**OBJECTIVE**
Copy exactly the lines that run from the top of the listing to the line containing "cam.clip_start = 1; cam.clip_end = 20000", both ends included, and omit the pictures.
▼▼▼
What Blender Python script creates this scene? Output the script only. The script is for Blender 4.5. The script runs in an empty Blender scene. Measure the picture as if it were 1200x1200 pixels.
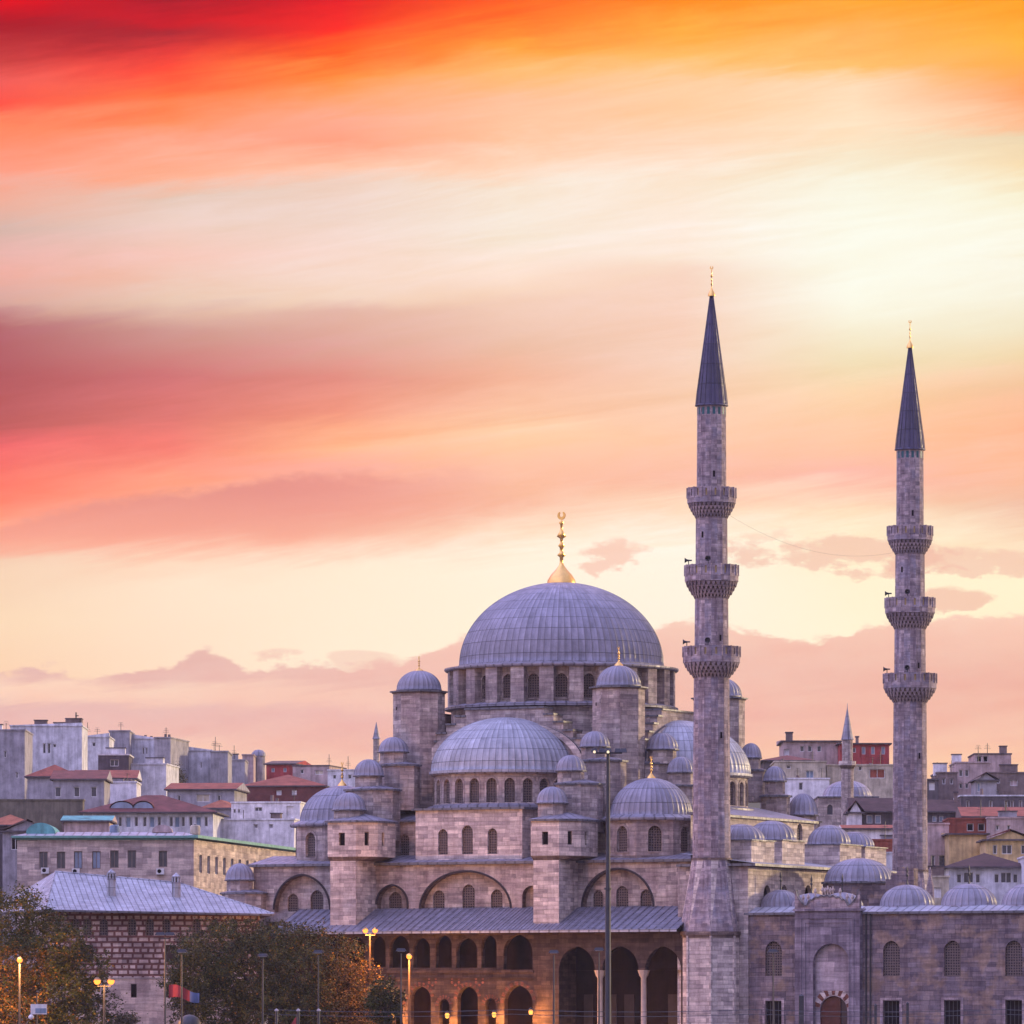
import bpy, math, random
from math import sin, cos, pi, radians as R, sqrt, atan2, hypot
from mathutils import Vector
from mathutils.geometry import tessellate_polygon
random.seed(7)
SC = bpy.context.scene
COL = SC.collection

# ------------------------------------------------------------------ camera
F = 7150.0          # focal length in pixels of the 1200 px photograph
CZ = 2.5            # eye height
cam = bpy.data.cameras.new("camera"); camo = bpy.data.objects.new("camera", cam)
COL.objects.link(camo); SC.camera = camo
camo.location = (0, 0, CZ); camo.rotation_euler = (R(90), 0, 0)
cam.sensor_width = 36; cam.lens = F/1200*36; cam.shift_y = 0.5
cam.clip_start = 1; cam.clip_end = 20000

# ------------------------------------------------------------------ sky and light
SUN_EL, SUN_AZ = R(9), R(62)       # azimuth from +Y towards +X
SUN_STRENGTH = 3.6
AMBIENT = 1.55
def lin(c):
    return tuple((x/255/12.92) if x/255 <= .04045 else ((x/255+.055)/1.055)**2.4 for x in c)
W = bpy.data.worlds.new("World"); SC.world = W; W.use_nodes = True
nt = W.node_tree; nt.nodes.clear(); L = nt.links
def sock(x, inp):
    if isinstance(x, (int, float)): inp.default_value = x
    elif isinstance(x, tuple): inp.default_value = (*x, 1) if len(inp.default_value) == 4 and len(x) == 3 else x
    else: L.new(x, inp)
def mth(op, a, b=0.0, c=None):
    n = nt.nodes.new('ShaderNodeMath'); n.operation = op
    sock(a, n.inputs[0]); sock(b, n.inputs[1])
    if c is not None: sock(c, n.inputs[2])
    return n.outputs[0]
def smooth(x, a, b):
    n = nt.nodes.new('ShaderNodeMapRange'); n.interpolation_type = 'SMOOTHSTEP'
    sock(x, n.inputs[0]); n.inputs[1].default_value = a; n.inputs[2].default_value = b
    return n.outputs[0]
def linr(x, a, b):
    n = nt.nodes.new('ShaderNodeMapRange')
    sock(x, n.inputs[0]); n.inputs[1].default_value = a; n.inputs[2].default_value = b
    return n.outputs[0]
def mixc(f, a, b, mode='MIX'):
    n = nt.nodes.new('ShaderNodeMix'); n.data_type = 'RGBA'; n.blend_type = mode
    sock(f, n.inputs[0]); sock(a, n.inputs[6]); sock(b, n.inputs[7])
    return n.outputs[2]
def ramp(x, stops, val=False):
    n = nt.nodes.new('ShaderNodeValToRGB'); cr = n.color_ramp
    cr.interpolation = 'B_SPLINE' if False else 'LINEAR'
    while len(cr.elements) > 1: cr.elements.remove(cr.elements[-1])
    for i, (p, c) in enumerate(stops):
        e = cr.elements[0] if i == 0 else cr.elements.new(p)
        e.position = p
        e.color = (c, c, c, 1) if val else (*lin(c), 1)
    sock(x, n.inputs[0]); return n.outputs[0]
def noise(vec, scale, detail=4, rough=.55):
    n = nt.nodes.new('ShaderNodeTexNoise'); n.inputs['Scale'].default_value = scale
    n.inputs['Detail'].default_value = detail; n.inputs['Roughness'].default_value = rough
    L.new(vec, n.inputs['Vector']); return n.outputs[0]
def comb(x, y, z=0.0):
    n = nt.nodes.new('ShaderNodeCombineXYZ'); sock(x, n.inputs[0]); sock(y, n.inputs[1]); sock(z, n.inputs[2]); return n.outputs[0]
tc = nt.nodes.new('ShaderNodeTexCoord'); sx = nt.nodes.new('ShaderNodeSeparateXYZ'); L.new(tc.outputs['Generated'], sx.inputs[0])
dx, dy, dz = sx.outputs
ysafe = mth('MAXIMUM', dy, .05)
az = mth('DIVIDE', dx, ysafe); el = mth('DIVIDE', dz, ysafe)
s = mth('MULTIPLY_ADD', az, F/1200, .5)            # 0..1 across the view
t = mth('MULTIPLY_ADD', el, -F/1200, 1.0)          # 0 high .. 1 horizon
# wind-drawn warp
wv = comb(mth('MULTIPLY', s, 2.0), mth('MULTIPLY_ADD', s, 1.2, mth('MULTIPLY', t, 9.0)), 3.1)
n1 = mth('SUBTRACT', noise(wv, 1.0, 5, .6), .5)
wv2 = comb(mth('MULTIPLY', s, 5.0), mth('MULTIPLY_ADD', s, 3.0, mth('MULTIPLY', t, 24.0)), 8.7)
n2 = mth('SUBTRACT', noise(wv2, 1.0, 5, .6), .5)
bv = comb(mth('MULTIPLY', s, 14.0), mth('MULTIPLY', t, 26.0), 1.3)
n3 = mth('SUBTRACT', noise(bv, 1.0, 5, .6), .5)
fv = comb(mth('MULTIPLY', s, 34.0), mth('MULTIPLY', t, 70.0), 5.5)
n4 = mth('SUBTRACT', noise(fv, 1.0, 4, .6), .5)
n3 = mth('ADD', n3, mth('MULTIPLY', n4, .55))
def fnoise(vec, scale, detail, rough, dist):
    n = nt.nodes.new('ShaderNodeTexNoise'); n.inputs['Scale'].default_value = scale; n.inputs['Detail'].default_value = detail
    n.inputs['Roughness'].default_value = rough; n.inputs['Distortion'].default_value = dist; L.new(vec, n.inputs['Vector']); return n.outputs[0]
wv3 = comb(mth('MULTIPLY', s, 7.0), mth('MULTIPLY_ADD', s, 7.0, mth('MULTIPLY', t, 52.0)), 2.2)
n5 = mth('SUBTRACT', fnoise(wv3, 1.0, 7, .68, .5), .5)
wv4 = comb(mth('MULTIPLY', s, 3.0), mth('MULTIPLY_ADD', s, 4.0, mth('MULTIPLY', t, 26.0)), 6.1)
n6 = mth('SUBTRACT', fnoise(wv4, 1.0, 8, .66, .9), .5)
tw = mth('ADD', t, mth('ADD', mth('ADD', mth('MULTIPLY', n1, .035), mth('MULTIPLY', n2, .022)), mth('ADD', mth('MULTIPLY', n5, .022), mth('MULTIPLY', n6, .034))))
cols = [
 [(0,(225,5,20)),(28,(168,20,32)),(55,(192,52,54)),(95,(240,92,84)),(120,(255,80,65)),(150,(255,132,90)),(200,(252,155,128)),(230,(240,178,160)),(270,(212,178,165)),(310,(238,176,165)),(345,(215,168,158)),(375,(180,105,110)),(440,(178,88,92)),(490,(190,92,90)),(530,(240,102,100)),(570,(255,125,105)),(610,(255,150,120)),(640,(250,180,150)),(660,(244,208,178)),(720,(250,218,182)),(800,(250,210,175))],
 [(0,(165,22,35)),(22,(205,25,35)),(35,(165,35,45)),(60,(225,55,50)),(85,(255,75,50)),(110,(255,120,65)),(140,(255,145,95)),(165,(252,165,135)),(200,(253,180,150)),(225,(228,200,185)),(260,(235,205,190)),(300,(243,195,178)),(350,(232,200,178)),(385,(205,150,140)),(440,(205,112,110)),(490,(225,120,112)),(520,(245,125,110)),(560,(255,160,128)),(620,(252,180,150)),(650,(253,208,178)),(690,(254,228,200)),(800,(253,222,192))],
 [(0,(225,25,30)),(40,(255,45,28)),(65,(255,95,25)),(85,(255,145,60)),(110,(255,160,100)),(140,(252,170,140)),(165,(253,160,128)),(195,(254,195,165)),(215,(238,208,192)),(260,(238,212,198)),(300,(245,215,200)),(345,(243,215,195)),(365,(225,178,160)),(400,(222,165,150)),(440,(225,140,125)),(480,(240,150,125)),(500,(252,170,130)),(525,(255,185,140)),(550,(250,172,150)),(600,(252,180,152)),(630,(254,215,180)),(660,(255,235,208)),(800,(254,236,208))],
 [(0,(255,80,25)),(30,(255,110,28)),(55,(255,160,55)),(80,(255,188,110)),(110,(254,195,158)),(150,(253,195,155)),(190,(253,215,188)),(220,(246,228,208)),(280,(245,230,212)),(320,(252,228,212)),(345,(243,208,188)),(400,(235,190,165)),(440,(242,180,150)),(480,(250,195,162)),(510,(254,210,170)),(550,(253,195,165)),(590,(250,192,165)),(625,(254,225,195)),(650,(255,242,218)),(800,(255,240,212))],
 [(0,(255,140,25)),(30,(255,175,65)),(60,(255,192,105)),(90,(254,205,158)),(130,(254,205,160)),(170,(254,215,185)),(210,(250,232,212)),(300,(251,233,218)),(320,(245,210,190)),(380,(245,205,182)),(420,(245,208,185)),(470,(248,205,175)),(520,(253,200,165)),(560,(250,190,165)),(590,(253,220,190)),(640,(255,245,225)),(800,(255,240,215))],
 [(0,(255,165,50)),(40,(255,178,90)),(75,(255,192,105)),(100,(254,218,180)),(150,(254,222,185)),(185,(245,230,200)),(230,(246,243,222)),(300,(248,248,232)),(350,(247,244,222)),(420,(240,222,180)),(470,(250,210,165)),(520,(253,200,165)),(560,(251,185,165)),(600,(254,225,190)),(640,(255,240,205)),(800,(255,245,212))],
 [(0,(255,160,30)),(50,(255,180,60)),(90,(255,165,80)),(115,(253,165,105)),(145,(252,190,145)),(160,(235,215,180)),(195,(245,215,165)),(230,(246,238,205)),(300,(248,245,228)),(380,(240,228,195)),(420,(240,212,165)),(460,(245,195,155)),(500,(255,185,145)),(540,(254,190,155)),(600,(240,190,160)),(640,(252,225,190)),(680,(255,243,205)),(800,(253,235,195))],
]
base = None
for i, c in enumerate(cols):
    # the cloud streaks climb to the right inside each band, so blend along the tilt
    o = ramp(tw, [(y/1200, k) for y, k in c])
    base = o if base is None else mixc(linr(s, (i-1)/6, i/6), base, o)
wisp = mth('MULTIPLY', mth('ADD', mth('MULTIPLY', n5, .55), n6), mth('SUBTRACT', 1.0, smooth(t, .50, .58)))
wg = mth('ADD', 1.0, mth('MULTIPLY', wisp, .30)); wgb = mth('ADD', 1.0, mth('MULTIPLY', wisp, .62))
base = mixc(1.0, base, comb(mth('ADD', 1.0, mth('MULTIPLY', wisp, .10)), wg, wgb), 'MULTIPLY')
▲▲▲
**CORRECT RESPONSE**
What Blender Python script creates this scene? Output the script only. The script is for Blender 4.5. The script runs in an empty Blender scene. Measure the picture as if it were 1200x1200 pixels.
import bpy, math, random
from math import sin, cos, pi, radians as R, sqrt, atan2, hypot
from mathutils import Vector
from mathutils.geometry import tessellate_polygon
random.seed(7)
SC = bpy.context.scene
COL = SC.collection

# ------------------------------------------------------------------ camera
F = 7150.0          # focal length in pixels of the 1200 px photograph
CZ = 2.5            # eye height
cam = bpy.data.cameras.new("camera"); camo = bpy.data.objects.new("camera", cam)
COL.objects.link(camo); SC.camera = camo
camo.location = (0, 0, CZ); camo.rotation_euler = (R(90), 0, 0)
cam.sensor_width = 36; cam.lens = F/1200*36; cam.shift_y = 0.5
cam.clip_start = 1; cam.clip_end = 20000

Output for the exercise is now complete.